Oh dear. Haha. I am a Sagittarius. I don't know if the females count. But I can go all day and night. But I think it's super hard for a Sagittarius to find that one life changing orgasm lol! But we do have multiple shallow ones. Has anyone had experience with an Aries before? I was seeing this Aries guy and I slept with him a couple of weeks ago. I was expecting mind blowing sex but it wasn't. Maybe they are shy in bed at first? Idk.

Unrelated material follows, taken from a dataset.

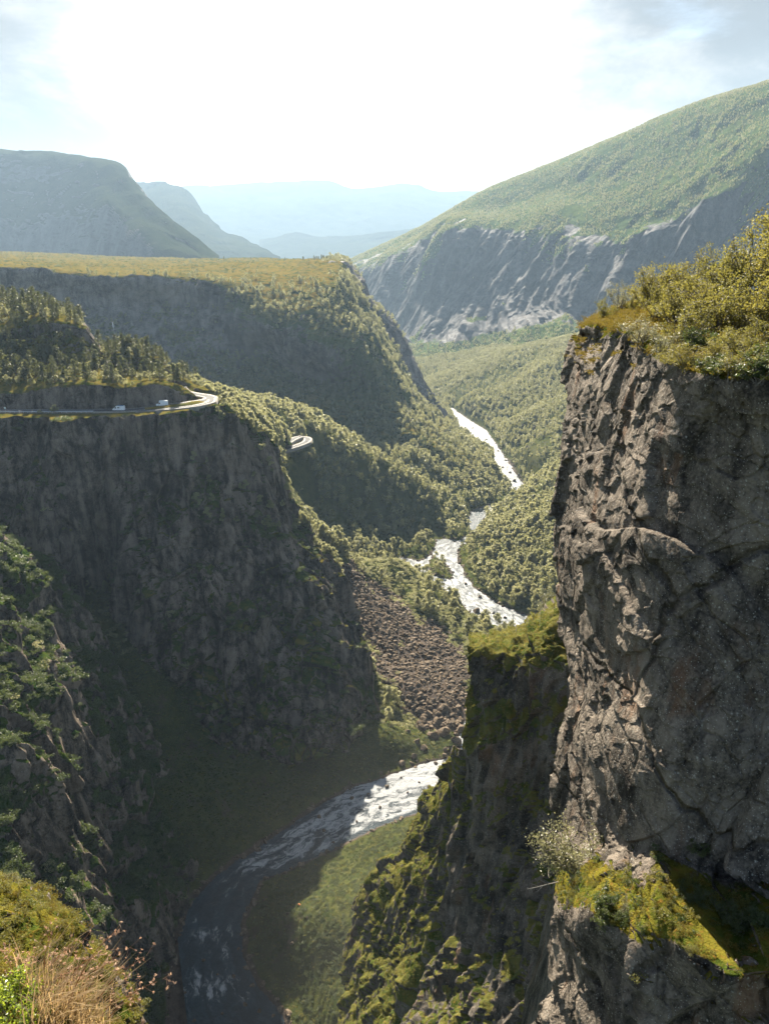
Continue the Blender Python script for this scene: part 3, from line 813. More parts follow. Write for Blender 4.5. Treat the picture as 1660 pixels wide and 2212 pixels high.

I hate to be the one to break the news to you. But you need to move on and fast. When a Sagittarius is over someone, she is completely over them. There is nothing left and she feels no reason to stick around any longer. I hate to say this but the reason why she probably told you she loved you was because she was afraid of hurting you but at the same time a little hesitant to throw away what she had with you for someone else. So in a way she is being completely selfish and yet at the same time trying to avoid hurting you. She thinks that with avoidance you'll just disappear. With a Sagittarius it's either 100% in or nothing. If she is not there 100% , she is not yours truly. She won't call you back and even if she does it will be strictly as friends to be nice. For some reason Sag will always try to be friends with an ex she feels she may have hurt. Even if she comes back it's only due to fear of the future because she is so used to you. She will probably test the water again with you (ex., try and get back with you) come to realise you're really not what she wants and then she will leave again. Avoid answering her calls and take some time to move on. Just pick up you're life and let her know she isn't the center of it. She will freak out you've moved on so quickly and start to question if you really loved her and she might try to come back. But keep moving on. She won't ever stick around. And you do deserve happiness.
This is coming from a Sagittarius who has been in this situation with a Libra guy and a Scorpio guy before when she was younger. And I have observed this a thousand times in other Sag friends relationships.